The Courage to Compromise-How to bring redemption to the world or at least enjoy the people at your Seder

This past Shabbat was Shabbat HaGadol. Literally “The Great Shabbat” that occurs the week before Passover begins. The question is, what is so great about it?

For many years rabbis would give very long talks about the laws of Passover that morning, sometimes lasting hours. There were of course a couple of problems with this. The people in the synagogue did not think it was so great to sit and listen to the rabbi for several hours. It was also a little late to do anything about it, anyway.

The real reason for this Shabbat to be called Great, is that Passover traditionally is considered to be the time of the coming of redemption, the beginning of the Messianic era. The Shabbat before would be one of preparation.

The way we prepare for this redemption is not obvious, and has to do with Elijah the Prophet. Elijah has a prominent place at the Passover Seder. We fill a cup of wine and leave it on the table. At a certain point in the Seder a young child goes to open the door to allow Elijah in, who then drinks from the cup. This of course opens all sorts of possibilities for adults to try to trick the children, particularly those adults who have already had at least their required amount of wine.

I always thought it was kind of strange that Elijah could make it around the world to everyone’s house, but could not get in the door himself. I eventually learned the real reason for the cup of Elijah.

There is a debate in the Talmud over how many cups of wine we should drink at the Seder. Some say four, others say five, depending on the interpretation of a particular verse in the Torah. The rabbis decided to compromise. We would drink four cups of wine, and leave a fifth on the table. When Elijah comes, meaning during the Messianic period, of which Elijah was the announcer, then we will know the final answer.

This means that the cup of Elijah is a symbol of compromise. Compromise in fact is what will bring redemption.

We live in a time when people think all the world’s problems, or at least their family’s problems will be solved if only people do exactly what they say, without compromise or change. People believe so much in the righteousness of their opinion that they are willing to end relationships and connections over their convictions.

My father taught me that being right does not always help. In fact you can be completely right and still spend the rest of your life on the couch.

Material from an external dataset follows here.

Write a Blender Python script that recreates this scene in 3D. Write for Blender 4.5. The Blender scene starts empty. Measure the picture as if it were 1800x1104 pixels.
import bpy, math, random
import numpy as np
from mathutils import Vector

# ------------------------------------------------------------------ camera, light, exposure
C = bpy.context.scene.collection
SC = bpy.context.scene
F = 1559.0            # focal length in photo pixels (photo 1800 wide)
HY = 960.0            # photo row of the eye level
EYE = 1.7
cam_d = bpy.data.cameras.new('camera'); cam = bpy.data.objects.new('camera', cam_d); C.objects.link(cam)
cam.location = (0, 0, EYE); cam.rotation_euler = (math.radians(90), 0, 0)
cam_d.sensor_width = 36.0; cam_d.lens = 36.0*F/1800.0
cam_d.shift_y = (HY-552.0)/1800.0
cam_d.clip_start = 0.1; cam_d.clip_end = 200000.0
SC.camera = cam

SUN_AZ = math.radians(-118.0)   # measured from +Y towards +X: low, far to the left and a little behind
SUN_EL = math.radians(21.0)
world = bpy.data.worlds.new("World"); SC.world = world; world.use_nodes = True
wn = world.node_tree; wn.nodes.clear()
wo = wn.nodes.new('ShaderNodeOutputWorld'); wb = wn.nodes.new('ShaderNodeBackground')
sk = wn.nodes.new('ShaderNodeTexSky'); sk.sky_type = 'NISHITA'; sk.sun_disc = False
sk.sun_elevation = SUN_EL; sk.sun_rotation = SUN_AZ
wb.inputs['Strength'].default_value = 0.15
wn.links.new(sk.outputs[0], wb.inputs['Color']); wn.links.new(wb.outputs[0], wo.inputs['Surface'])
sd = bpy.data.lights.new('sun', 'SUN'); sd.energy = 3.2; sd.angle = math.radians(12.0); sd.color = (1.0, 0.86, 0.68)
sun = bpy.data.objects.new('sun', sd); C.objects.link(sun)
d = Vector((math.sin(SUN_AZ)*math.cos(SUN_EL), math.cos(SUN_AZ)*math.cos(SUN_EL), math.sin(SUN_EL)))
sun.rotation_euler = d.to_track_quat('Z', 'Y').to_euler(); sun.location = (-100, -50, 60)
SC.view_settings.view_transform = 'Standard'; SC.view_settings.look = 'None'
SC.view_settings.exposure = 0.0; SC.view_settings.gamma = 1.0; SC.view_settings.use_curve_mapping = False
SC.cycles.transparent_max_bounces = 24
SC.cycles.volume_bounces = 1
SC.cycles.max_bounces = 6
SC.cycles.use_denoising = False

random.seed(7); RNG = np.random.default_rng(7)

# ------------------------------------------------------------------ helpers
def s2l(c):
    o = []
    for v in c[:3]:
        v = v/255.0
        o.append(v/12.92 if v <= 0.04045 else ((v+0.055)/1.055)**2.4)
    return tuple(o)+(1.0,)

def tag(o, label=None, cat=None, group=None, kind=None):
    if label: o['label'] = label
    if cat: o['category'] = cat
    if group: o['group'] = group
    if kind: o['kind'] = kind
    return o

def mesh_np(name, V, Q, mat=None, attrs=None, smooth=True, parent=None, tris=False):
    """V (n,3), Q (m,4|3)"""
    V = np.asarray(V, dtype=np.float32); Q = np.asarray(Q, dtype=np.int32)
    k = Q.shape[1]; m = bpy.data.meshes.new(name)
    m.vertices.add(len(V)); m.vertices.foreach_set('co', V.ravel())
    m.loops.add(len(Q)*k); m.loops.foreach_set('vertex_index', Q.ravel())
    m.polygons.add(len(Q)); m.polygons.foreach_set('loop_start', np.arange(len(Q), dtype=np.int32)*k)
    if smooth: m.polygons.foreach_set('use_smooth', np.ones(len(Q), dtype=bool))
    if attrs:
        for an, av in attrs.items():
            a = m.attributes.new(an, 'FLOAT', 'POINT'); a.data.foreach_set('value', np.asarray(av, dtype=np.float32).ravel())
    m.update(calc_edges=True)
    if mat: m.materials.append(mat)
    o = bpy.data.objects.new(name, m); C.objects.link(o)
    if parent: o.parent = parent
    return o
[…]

Judaism values the process of decision-making as much, if not more than, any conclusion. A process that honors all opinions will build a much more solid family and community than a fight to the bitter end, no matter how right we think we are.

This is a good idea to remember at Passover, when a lot of families get together for the first time maybe since last Passover. Our homes have a daily reminder of the value of compromise. The mezuzah on the door posts of our houses and Jewish institutions are set on an angle. This, too, was a compromise. One group said it should be vertical. Another group said it should be horizontal. They compromised at an angle. It was more important to live in peace than to insist on getting one’s way.

Our tradition teaches us that the greatest thing we can do to bring redemption to the world is put our egos aside and learn to listen to others and find a common ground.

I wish all of us a Passover of joy and peace.